De que temas preferiu falar: Marques Mendes estava sozinho no palco, ao contrário dos convidados que dividiram protagonismos em painéis de discussão, e aproveitou o mote da conferência — “Pensar Portugal” — para refletir sobre o que é preciso para tornar Portugal conseguir ser uma “sociedade mais justa, mais rica e mais culta” em que haja “ideias, objetivos e ambição” no vocabulário. Focou-se nos jovens, no fundamental que é ter “melhores salários” para estancar o “drama” da emigração dos mais novos e sugeriu até que “não era má ideia” que Governo, sindicatos e empresários pensassem “num acordo de concertação social virado para o objetivo de fazer crescer os salários”. Tocou no assunto das “enormes desigualdades sociais e assimetrias”, reconheceu que é preciso “distribuir melhor a riqueza” e fez questão de mostrar que apesar de Portugal ser um “país pequeno”, “não é um país irrelevante”. Naquilo que pode ser uma resposta aos que utilizam a sua estatura física para o atacar, Mendes atirou: “Pequenez não é sinal de insucesso.”
De resto, recuperou por mais do que uma vez o seu percurso para justificar decisões que tomou — e que considera as certas, desde logo ao sublinhar um líder da oposição que tem “visão estratégica” e trabalha para a alcançar não deve ser visto como “fraco” ou “frouxo”, mas também explicou as funções do Presidente, referindo que não pode governar nem legislar, mas também “não é uma rainha ou rei de Inglaterra” como uma “entidade meramente simbólica”. Voltou ainda a insistir na defesa da ética: “Não há boas decisões políticas com maus decisores políticos”.
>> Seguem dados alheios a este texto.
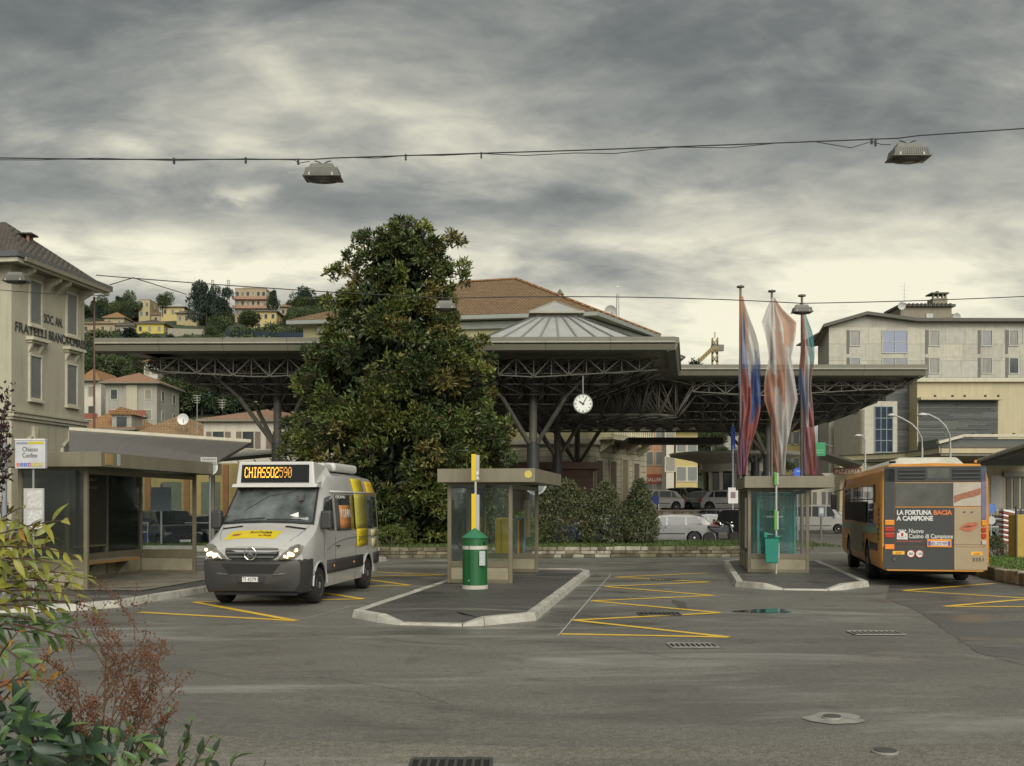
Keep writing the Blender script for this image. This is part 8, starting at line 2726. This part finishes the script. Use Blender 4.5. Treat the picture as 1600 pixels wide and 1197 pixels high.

Quem atacou: A maior crítica de Luís Marques Mendes durante a aparição na Faculdade de Direito de Lisboa teve como alvo Henrique Gouveia e Melo. E nem sequer foi em cima do palco. Aos microfones dos jornalistas, o candidato a Belém abriu a porta e deu passagem àquele que já dá como seu adversário. Descreveu o artigo de opinião no Expresso como “uma declaração de candidatura” e, por isso, reforçou: “É bem-vindo.” Não se estendeu em comentários sobre o conteúdo escrito pelo almirante, contudo na palestra deixou-lhe uma resposta à crítica feita sobre a ligação dos candidatos a partidos políticos: um dos compromissos de um Presidente da República deve ser fazer “um mandato com isenção, imparcialidade e independência”. Ainda atacaria Marcelo indiretamente (quando disse que um país em constantes dissoluções “não é levado a sério” e também Miguel Arruda (defende que a AR já devia “ter criado condições” para que o parlamentar fosse afastado do cargo.